The type of encryption being rolled out by The Post, known as https or SSL, establishes a private connection between the website and the user, which makes it much more difficult for outside forces to monitor or hijack web traffic.
That said, it is thought the NSA and GCHQ already has the supercomputing power to crack 512-bit encryption in just a few minutes. And the NSA is widely believed to be capable of breaking 1024-bit encryption as well.
The Post did admit that there could be a drop-off in online advertising revenue in response, as the new security measures will require advertisers to make sure their content is also secure.
Last month, a group of major American technology companies including the likes of Google, Microsoft, Apple, Facebook and IBM signed the open letter to President Obama, calling on his government to respect the privacy rights of consumers by not weakening encryption systems.
In the past US law enforcement have complained that encryption can prevent the FBI and the Department of Homeland Security from examining data during investigations. President Obama has previously recognised the need for privacy, but has asked tech companies to allow the government to break that encryption when necessary, much to the alarm of many.

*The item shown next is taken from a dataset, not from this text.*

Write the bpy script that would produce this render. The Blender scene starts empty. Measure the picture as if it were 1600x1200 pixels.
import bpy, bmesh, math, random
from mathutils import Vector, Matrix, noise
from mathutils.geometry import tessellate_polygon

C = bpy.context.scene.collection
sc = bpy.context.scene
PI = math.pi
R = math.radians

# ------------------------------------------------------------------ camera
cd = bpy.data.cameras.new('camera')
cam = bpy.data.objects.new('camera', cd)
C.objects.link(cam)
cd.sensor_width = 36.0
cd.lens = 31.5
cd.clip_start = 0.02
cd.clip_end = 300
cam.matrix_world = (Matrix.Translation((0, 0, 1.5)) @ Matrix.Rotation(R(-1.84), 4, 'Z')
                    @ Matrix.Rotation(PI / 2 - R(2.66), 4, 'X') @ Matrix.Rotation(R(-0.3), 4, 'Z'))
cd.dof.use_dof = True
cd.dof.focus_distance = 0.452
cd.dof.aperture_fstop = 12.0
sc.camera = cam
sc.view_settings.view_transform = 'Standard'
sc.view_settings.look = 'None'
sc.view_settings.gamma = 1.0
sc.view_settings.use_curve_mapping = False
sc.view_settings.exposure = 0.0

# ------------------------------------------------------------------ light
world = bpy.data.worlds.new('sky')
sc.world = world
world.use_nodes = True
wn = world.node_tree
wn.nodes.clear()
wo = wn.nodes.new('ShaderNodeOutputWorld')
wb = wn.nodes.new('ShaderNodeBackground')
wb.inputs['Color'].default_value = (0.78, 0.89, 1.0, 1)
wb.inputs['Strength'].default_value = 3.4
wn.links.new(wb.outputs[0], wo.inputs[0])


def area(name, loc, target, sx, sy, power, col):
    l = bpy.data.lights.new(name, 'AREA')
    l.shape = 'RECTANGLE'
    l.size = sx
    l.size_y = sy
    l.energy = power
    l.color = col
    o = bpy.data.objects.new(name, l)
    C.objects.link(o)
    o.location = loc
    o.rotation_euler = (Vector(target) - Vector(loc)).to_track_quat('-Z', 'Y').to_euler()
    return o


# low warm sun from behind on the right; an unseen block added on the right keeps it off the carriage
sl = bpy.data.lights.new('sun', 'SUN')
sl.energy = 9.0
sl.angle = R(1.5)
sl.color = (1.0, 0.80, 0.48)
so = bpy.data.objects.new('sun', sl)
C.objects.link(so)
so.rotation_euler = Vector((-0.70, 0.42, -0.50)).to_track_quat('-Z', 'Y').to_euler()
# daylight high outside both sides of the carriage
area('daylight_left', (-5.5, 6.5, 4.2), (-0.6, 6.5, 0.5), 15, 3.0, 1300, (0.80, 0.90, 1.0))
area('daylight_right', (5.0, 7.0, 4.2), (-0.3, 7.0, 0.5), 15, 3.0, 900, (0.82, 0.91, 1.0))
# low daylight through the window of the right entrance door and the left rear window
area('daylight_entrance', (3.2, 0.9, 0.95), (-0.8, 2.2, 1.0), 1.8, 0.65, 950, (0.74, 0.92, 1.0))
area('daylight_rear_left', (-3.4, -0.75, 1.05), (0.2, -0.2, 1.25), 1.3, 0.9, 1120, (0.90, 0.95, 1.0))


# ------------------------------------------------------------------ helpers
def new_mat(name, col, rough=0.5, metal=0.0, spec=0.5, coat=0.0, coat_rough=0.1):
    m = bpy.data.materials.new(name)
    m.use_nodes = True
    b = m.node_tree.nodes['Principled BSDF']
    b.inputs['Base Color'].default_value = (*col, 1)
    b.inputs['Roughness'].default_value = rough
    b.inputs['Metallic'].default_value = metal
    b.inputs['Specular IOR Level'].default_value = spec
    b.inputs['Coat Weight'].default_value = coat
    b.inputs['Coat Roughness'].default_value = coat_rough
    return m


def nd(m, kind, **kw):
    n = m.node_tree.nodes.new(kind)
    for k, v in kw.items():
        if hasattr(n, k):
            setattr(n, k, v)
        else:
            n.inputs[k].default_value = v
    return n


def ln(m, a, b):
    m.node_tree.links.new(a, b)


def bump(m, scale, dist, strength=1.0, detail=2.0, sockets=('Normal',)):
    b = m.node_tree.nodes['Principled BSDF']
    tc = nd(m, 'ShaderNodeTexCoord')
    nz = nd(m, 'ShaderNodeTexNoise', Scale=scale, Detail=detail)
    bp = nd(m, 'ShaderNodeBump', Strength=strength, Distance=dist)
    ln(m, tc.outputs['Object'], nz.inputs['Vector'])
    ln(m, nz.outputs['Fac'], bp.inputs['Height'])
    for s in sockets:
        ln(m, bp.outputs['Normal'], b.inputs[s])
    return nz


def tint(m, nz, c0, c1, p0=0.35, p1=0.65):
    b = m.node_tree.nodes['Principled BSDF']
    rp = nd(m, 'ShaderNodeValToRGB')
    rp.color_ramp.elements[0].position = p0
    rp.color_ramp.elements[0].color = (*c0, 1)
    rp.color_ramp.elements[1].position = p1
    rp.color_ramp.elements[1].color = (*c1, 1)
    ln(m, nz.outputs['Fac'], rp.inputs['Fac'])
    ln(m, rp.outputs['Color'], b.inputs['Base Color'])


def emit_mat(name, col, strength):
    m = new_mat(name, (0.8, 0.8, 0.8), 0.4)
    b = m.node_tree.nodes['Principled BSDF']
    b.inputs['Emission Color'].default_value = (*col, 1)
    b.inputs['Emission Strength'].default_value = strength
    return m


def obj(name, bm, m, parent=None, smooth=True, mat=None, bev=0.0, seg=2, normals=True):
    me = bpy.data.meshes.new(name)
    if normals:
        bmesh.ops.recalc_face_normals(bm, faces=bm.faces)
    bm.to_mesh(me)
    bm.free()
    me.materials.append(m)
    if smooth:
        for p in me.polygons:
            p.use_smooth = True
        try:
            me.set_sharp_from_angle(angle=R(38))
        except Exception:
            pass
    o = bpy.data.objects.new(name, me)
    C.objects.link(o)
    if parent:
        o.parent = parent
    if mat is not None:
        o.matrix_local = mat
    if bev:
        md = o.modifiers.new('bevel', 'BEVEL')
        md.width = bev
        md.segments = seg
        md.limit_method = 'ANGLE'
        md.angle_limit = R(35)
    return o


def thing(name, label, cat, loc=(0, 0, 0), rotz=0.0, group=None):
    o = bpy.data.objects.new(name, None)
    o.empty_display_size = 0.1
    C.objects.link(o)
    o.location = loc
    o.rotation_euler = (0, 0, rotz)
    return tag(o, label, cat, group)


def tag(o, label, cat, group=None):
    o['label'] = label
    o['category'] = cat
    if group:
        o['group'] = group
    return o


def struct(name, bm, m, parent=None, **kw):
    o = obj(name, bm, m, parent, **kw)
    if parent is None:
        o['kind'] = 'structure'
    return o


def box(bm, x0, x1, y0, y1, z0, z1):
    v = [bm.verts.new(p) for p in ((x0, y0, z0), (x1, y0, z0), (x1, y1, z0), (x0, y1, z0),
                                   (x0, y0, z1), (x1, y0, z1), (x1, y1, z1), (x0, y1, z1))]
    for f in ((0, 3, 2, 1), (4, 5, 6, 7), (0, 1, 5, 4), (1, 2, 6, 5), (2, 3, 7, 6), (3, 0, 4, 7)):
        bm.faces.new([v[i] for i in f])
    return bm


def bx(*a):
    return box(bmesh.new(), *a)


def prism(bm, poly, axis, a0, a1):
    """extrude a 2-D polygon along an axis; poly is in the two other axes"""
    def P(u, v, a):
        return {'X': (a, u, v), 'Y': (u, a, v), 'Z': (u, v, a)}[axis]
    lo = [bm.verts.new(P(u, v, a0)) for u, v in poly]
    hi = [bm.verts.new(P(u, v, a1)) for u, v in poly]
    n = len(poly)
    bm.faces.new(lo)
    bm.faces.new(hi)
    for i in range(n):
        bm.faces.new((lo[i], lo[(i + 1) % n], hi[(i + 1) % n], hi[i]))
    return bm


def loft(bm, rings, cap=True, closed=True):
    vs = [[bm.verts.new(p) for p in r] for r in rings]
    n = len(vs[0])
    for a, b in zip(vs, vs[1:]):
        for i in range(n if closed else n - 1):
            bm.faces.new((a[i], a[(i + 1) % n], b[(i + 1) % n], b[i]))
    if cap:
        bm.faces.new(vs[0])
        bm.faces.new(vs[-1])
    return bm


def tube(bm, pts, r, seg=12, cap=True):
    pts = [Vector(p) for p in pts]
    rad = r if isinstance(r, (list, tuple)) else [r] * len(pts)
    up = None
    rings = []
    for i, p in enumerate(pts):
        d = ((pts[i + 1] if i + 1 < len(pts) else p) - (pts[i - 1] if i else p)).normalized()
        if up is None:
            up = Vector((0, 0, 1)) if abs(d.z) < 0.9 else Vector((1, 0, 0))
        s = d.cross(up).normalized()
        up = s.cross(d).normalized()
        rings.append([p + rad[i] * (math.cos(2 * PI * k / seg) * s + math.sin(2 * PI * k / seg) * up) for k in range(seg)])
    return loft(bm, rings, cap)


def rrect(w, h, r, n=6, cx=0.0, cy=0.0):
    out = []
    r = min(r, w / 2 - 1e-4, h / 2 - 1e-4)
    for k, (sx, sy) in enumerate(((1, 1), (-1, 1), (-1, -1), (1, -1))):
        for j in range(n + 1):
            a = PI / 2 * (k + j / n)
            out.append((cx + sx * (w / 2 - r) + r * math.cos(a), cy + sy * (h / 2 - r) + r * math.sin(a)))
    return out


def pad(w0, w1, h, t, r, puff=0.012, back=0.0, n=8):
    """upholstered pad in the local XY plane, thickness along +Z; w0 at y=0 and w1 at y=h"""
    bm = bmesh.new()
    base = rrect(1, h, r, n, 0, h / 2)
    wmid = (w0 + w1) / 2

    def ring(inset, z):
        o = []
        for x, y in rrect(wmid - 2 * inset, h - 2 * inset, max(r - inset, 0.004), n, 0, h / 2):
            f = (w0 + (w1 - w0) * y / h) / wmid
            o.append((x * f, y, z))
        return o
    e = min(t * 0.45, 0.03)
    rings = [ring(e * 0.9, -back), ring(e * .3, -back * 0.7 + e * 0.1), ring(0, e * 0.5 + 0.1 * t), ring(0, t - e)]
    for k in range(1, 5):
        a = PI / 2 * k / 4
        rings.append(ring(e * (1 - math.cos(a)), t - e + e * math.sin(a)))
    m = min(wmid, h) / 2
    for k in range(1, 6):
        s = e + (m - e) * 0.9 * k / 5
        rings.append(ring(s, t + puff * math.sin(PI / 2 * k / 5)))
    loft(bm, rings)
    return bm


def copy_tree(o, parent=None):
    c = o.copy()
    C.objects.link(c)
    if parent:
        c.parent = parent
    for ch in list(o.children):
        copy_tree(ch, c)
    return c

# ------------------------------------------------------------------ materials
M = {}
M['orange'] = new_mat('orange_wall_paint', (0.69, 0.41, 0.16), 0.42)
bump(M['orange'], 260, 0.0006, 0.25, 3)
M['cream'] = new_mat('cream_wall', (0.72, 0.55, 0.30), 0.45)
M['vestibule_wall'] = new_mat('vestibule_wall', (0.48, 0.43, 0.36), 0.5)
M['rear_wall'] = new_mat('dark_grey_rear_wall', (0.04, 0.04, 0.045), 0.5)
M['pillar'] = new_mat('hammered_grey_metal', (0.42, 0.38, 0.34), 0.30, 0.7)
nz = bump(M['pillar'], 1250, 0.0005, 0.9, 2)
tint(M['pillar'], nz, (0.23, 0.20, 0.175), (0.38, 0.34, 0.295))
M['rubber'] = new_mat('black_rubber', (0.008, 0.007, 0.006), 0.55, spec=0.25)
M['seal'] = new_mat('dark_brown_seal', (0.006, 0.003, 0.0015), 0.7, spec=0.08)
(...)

On this side of the pond, Prime Minister David Cameron said earlier this year that he wanted British intelligence agencies to be able to monitor the encrypted communications of terror suspects.
The chief of Europol also recently said that the increasing prevalence of encrypted Internet communications is a major difficulty for law-enforcement and national security efforts.
And in April the leading counter-terrorism policeman in the UK said that some tech firms are helping militants avoid detection by developing systems that are “friendly to terrorists”.